EXERCISE AIM:
Search the listing below for the string "part" and copy every line where it occurs.

------ RECORDS FOR THE TASK

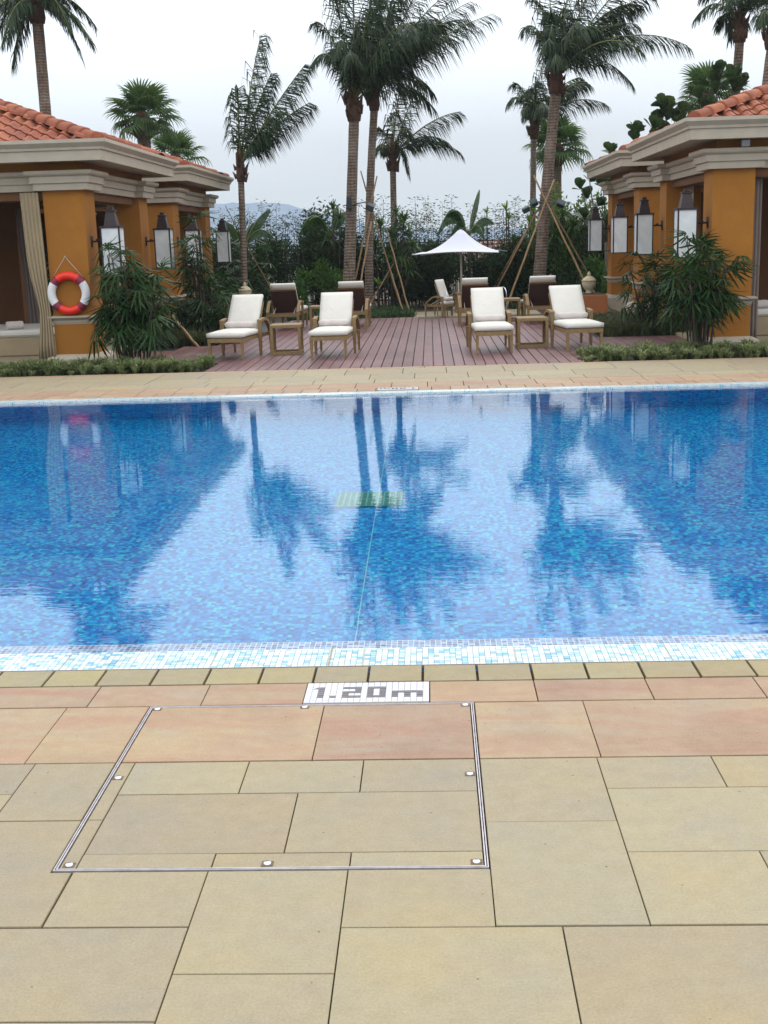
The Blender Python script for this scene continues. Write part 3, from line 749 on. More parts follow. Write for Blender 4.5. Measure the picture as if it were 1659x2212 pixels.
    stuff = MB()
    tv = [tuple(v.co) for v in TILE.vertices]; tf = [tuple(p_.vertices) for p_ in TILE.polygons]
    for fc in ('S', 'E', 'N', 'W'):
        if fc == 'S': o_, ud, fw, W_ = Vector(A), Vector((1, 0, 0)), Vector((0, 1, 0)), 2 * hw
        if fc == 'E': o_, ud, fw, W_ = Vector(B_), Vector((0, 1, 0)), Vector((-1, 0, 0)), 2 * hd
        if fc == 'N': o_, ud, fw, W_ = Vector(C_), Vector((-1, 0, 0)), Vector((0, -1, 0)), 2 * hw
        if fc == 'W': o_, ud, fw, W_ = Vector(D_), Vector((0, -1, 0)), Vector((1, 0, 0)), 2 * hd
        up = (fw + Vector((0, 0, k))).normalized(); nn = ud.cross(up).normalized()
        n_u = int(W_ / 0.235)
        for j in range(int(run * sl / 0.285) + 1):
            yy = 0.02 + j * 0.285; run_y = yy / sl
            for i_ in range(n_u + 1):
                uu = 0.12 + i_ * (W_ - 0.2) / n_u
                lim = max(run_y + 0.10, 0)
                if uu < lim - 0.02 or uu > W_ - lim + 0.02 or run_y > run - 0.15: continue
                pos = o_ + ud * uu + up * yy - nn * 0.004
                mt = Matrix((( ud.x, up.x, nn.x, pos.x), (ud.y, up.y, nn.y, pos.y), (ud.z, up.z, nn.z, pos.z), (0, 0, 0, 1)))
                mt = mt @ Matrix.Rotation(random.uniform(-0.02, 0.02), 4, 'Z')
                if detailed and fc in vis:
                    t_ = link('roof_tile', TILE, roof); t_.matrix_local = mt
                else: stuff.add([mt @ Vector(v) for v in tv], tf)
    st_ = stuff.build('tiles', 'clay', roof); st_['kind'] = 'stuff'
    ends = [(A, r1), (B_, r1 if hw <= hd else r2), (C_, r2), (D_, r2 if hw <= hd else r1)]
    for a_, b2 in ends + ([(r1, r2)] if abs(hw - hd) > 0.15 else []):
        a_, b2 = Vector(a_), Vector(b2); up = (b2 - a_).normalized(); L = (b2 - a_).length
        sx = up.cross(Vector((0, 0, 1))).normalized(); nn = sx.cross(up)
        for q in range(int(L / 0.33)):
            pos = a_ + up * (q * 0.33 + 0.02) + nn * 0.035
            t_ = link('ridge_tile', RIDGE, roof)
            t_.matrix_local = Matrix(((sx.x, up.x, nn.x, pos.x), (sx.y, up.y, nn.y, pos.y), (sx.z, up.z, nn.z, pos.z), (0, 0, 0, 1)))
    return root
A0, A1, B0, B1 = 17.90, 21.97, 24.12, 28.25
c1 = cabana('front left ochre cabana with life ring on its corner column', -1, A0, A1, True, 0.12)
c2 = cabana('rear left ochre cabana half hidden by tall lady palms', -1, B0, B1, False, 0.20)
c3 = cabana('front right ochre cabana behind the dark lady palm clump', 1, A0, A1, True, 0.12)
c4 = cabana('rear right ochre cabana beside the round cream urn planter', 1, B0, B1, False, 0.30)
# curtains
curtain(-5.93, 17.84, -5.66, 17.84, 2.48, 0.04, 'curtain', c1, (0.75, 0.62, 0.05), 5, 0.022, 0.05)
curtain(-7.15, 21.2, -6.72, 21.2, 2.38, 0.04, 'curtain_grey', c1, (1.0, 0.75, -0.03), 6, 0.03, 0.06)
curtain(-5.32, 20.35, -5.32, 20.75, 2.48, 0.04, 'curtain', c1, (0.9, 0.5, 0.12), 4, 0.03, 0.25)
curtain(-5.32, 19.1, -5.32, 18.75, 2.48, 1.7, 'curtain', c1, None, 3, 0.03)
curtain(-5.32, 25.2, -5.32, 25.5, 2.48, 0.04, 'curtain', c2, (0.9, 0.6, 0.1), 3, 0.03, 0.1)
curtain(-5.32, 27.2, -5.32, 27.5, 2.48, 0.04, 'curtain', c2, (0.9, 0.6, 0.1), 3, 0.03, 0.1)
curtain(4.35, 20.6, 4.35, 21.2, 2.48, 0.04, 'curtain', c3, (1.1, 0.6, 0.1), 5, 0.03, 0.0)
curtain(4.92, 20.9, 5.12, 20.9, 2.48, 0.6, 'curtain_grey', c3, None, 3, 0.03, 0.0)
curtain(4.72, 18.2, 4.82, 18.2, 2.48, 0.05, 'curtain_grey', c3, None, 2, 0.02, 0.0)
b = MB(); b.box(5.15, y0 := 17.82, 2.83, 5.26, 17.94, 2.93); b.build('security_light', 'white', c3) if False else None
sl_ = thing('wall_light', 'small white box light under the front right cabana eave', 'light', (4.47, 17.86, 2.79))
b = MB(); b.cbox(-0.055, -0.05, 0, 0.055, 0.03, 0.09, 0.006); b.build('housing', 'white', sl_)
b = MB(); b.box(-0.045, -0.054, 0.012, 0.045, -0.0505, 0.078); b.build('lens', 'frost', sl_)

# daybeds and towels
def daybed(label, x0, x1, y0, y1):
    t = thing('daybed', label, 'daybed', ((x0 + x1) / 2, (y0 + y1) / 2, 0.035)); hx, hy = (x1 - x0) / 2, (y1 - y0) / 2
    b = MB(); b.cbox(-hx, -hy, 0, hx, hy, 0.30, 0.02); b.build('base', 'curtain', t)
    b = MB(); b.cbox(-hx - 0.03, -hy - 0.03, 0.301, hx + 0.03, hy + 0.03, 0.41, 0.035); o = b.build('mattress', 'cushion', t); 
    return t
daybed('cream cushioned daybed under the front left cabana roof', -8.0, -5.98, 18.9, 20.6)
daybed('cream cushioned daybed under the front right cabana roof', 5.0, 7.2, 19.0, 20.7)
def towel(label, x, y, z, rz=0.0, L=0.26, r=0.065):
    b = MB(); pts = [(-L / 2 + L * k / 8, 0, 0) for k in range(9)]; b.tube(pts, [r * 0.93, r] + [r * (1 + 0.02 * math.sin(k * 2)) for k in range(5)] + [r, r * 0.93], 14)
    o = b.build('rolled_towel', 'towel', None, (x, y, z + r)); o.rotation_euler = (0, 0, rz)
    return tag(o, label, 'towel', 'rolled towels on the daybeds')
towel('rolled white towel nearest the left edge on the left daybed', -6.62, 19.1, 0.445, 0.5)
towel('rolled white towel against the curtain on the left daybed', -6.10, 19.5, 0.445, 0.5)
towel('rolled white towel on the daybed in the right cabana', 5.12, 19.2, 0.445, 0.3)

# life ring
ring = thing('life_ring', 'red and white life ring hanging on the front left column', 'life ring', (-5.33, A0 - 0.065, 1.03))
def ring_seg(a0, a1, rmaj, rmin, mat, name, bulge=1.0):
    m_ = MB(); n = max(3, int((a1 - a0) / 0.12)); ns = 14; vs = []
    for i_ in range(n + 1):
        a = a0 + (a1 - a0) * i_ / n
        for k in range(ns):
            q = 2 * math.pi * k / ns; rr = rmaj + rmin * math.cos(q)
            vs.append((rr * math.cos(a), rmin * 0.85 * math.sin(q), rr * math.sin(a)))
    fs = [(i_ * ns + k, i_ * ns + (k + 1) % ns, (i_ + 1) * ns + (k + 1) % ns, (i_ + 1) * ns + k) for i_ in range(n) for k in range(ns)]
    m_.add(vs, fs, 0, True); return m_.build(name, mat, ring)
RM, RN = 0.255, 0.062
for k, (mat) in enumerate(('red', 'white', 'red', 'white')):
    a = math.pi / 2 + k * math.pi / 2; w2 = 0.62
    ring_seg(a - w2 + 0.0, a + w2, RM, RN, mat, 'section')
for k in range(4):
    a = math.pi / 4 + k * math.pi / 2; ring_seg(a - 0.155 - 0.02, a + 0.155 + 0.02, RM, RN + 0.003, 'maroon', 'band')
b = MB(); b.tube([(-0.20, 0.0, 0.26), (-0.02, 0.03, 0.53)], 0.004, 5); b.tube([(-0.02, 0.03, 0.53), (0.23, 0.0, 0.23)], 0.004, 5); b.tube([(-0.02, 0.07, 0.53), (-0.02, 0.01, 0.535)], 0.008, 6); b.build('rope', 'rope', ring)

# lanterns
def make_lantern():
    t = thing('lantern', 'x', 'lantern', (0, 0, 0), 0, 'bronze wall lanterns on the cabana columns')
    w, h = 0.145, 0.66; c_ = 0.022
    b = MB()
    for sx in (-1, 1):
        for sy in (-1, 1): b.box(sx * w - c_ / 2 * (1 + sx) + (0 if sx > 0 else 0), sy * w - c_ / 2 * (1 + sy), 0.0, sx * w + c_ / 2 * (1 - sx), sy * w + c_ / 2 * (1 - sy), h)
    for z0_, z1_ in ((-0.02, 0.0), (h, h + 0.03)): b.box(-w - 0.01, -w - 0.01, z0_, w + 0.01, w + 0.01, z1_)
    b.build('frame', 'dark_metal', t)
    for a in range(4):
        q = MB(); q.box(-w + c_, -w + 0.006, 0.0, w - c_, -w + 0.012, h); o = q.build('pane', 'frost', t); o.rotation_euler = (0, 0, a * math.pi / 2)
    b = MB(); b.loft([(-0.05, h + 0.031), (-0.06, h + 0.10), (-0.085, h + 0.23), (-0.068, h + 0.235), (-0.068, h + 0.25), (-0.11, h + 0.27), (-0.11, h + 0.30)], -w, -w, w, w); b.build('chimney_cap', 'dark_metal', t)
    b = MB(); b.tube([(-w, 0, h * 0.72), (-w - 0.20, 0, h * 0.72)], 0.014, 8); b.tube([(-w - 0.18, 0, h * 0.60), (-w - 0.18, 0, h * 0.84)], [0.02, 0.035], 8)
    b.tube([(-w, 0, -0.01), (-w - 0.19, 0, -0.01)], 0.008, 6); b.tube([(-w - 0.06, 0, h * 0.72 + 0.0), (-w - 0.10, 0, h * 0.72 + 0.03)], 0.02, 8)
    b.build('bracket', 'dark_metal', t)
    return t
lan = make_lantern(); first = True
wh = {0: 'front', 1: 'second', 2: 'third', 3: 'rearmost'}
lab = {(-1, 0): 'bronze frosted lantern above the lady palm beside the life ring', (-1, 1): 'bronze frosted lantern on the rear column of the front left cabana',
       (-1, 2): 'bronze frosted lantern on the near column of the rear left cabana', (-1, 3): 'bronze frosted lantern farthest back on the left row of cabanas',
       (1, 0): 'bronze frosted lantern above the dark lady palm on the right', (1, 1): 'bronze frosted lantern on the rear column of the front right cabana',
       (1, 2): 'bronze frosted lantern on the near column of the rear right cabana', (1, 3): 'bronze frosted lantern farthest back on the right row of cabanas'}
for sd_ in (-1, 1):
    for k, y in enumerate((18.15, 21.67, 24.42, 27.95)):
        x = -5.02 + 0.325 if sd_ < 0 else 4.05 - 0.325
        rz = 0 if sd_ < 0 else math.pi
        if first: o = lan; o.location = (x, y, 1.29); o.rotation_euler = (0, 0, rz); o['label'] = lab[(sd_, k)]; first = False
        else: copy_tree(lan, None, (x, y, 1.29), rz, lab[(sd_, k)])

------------
------ RECORDS FOR THE TASK

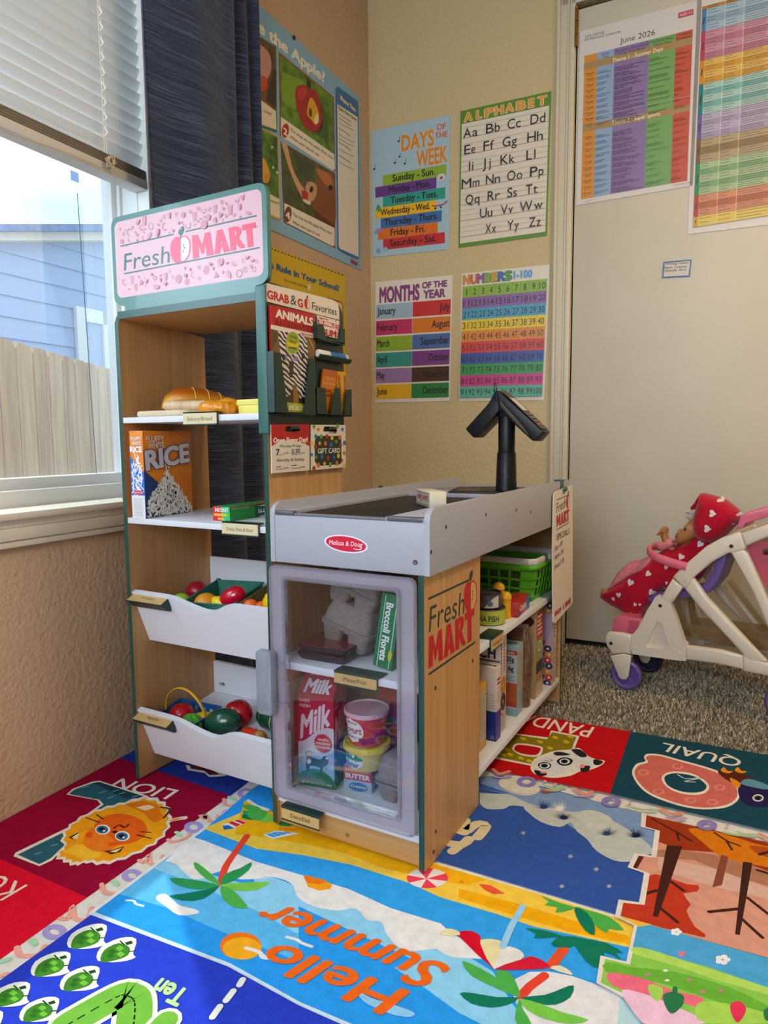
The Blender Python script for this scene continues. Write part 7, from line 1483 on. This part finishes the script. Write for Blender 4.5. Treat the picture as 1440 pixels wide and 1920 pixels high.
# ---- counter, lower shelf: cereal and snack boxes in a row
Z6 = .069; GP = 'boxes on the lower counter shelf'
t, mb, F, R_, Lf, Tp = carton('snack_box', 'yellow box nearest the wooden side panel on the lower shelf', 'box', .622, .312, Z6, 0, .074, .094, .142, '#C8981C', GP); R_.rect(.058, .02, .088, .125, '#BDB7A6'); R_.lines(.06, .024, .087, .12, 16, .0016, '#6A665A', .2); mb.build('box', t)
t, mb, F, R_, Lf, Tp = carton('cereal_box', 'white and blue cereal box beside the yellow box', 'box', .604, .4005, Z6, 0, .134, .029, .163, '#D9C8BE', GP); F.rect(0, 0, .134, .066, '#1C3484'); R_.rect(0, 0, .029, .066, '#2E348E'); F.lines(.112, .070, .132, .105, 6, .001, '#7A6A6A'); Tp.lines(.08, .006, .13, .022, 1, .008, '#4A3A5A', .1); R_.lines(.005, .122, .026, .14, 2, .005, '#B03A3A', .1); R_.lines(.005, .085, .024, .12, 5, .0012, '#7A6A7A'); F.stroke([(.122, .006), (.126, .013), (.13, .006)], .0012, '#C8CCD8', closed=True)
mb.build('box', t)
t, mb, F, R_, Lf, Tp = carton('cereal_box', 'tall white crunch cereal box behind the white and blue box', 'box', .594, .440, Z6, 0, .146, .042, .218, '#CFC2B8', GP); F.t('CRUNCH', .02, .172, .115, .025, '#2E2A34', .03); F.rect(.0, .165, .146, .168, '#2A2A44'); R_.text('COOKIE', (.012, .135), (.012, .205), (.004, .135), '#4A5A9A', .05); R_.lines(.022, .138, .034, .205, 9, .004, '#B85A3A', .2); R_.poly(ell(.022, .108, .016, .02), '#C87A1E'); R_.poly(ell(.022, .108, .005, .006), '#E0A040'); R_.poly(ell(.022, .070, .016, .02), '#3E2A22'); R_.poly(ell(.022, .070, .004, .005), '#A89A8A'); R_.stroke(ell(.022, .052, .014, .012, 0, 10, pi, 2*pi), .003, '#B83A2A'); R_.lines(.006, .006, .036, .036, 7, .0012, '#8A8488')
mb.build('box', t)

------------
------ RECORDS FOR THE TASK

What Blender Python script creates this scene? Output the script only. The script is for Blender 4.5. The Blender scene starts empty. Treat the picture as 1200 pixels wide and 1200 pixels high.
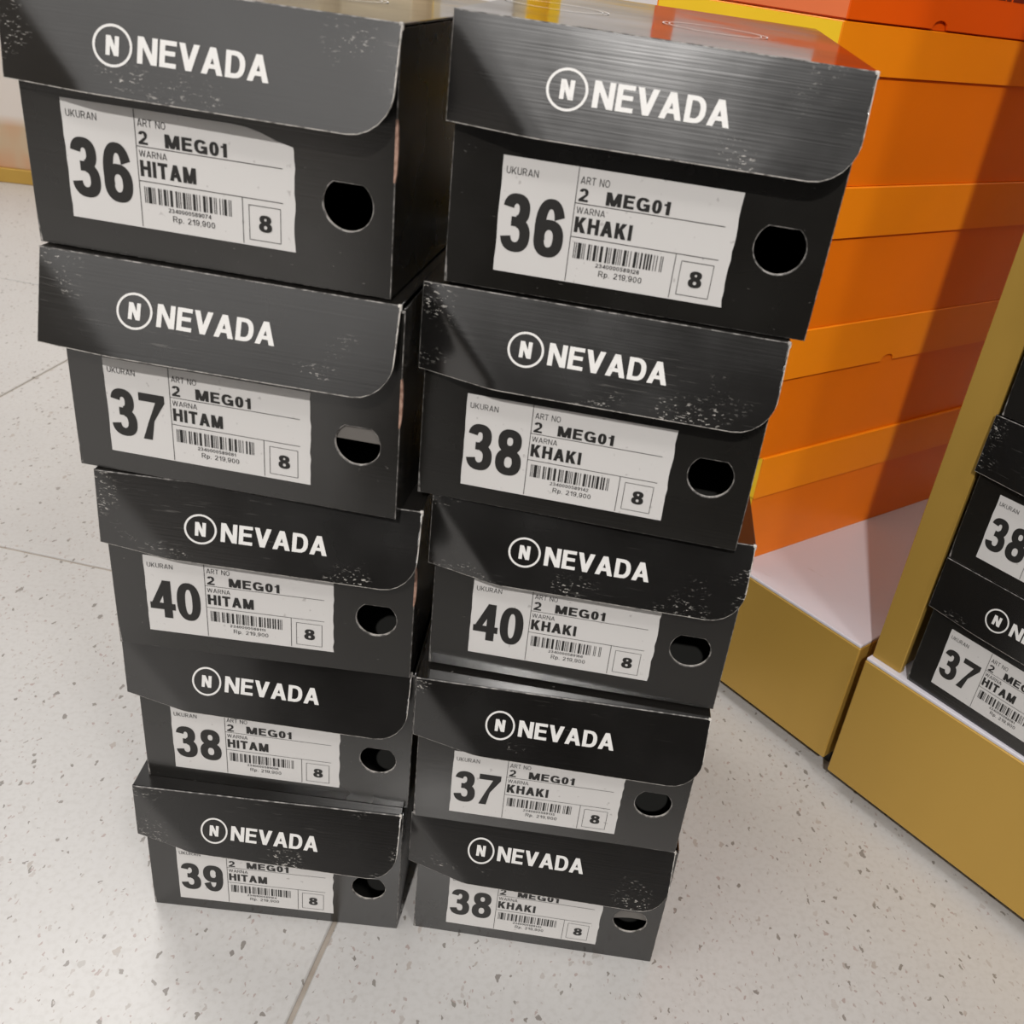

------------

PROBLEM SOLUTION:
The Blender Python script for this scene continues. Write part 3, from line 749 on. More parts follow. Write for Blender 4.5. Measure the picture as if it were 1659x2212 pixels.
The Blender Python script for this scene continues. Write part 7, from line 1483 on. This part finishes the script. Write for Blender 4.5. Treat the picture as 1440 pixels wide and 1920 pixels high.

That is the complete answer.